WASHINGTON (Reuters) -The U.S. Securities and Exchange Commission on Wednesday signaled it would take an increasingly aggressive stance with corporate executives and gatekeepers, including a greater focus on seeking guilty admissions and bars from industry.
In remarks highlighting the importance of building investors’ trust in Corporate America and financial markets, SEC enforcement director Gurbir Grewal said the agency will be seeking these remedies, marking a turn in strategy for the top U.S. markets regulator and the latest example of a shift under new leadership since President Joe Biden took office in January.
Too many corporations, executives and gatekeepers such as lawyers and auditors are not playing by the rules, failing to implement procedures for compliance, and or outright covering up fraud, Grewal said. Such misconduct undermines public trust, he said.
“We will, in appropriate circumstances, be requiring admissions in places where accountability and acceptance of responsibility are in the public interest,” Grewal said at an industry conference.

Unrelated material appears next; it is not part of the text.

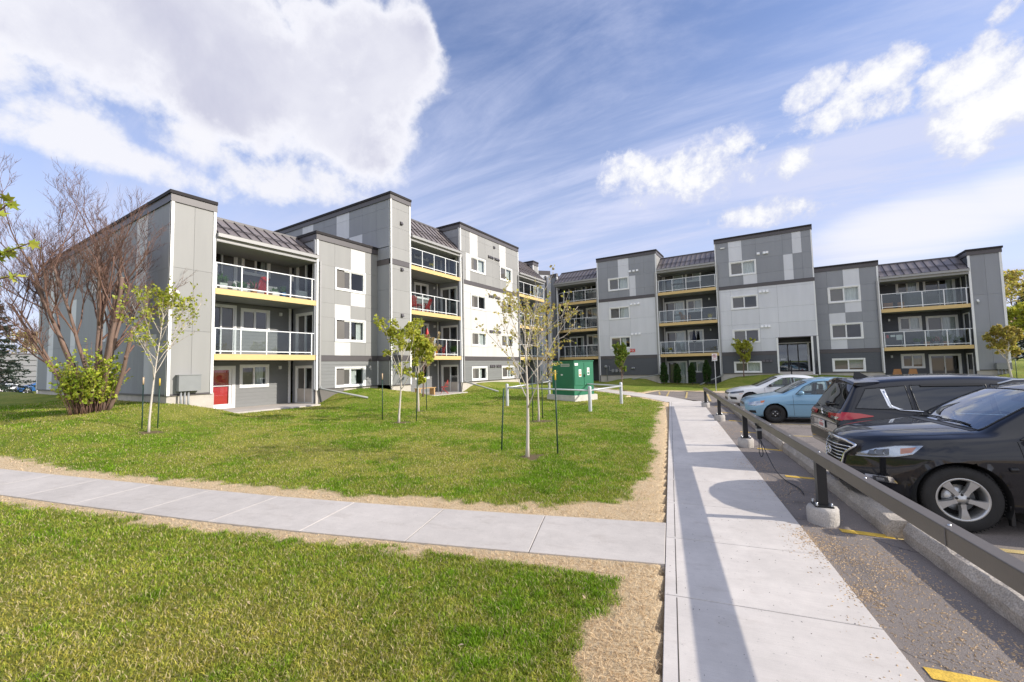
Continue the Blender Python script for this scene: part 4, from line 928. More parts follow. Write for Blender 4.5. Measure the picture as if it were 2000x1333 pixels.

Historically, many of the agency’s resolutions with public companies, financial firms and executives are finalized without the parties admitting or denying the agency’s charges. In 2013, the Democratic SEC chair outlined a policy of pushing for more admissions of guilt in response to criticism that the long-time practice of no-admit settlements erodes public confidence and undermines accountability.
But academic research shows the remedy was still used very infrequently and saw little change when SEC enforcement officials under the Trump administration signaled a shift away from that strategy.
On Wednesday, SEC officials signaled other changes afoot in their plans for addressing market misconduct, highlighting that failure to maintain required communications or using technology that allows messages to disappear may be seen as spoliation of evidence. That would raise the stakes for corporate actors.
Officials also outlined a push for tighter timelines during enforcement negotiations and a plan to empower front line staff, rather than top enforcement officials, to reduce the potential opportunities for firms or individuals to submit arguments and defense submissions.
When seeking credit for cooperation, corporations will not earn leniency for merely complying with their obligations to produce documents, said Sanjay Wadhwa, the SEC’s deputy director of enforcement. They will need to meaningfully advance the “quality and efficiency” of the investigation, he said.
“Cooperation is not the mere absence of obstruction,” he said.